To subvert freedom of speech after 9/11, it wasn't necessary for the feds to formally nullify the First Amendment. One of the nation's most prominent pundits, Michael Kinsley, admitted in 2002 that he had been listening to his "inner Ashcroft": "As a writer and editor, I have been censoring myself and others quite a bit since September 11." Kinsley conceded that sometimes it was "simple cowardice" that sparked the censorship. I also experienced plenty of such cowardice from editors after 9/11 and long beyond.
From Trump to Nixon
Has the Trump administration gone "Full Nixon" barely two months after the inauguration? In 1973, Nixon White House aide Tom Charles Huston lamented in congressional testimony the tendency of the FBI "to move from the kid with a bomb to the kid with a picket sign, and from the kid with the picket sign to the kid with the bumper sticker of the opposing candidate. And you just keep going down the line."

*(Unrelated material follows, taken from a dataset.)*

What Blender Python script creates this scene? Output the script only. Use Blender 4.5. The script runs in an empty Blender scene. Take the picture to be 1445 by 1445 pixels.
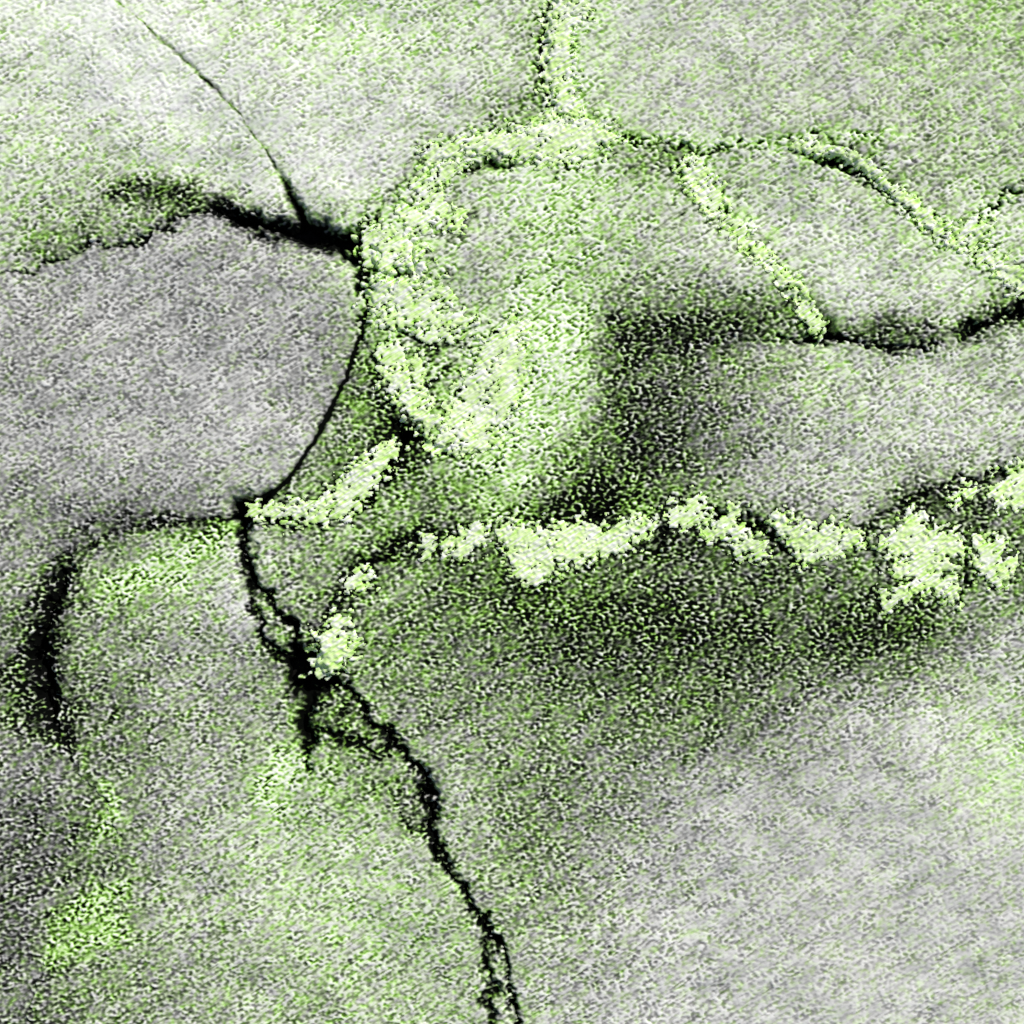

The Nixon administration's systemic paranoia led it to launch preemptive attacks on its suspected opposition, from secretly searching psychiatrists' offices to bugging the Democratic Party headquarters in the Watergate building. Nixon's landslide victory in 1972 did not save him from the exposure of the cover-up of White House crimes.
Does the Trump administration feel entitled to kidnap anyone who espouses an idea it disapproves of - or only those of foreigners? What will be the next opinion to sanctify in-broad-daylight federal kidnappings? Are federal policymakers trying to frighten everybody into submission and silence?